Toyota Motor Corp <7203.T> plans to announce a major overhaul of its U.S. operations, bringing sales, manufacturing and engineering under one powerful executive, The Wall Street Journal reported.

Yoshi Inaba, a former senior executive who left Toyota in 2007, was asked by the automaker this week to oversee most of the key aspects of the U.S. business, the newspaper reported on Thursday, citing people familiar with the matter.

The announcement of the overhaul, to be made in Japan, could come as early as Friday, it said.

Mike Michels, a Toyota spokesman in the United States, confirmed that Inaba has been appointed to work for the automaker's U.S. operations.

Michels said he had no information about what position Inaba would assume, and declined to comment on any organizational changes.

The Journal said Inaba is expected to be named president of Toyota Motor North America and will be based in New York.

Toyota is struggling to turn around its U.S. business, which has long generated some of the company's biggest profits but has seen sales plunge amid the global economic downturn.
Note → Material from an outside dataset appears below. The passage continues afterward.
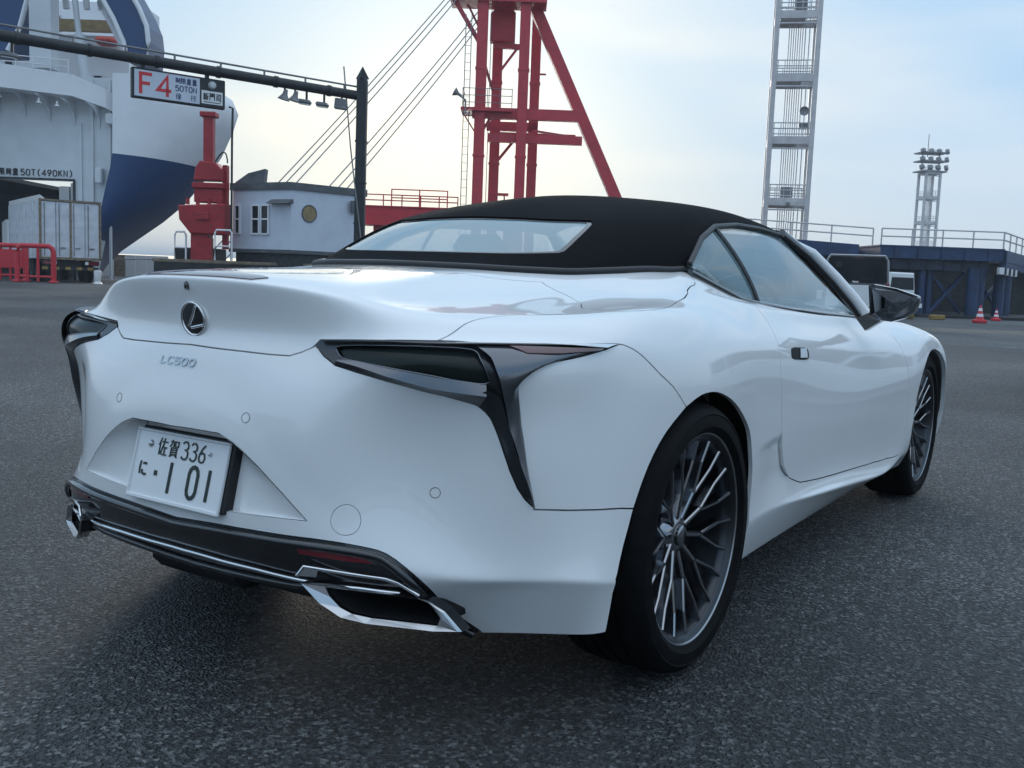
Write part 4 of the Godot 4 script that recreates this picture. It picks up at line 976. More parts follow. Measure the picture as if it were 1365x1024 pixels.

With the appointment of Inaba, credited with laying the groundwork for Toyota's fast growth in the United States over the past several years, Toyota is expected to bring him back to the company's board, the Journal reported.

As part of the reorganization, Toyota is expected to have its New York unit, Toyota Motor North America Inc, function as its full-fledged U.S. headquarters, bringing together responsibility for engineering, manufacturing and sales, the Journal said.

Inaba is also expected to succeed Yuki Funo as chairman of Toyota's U.S. sales and marketing arm in Torrance, California, the newspaper said.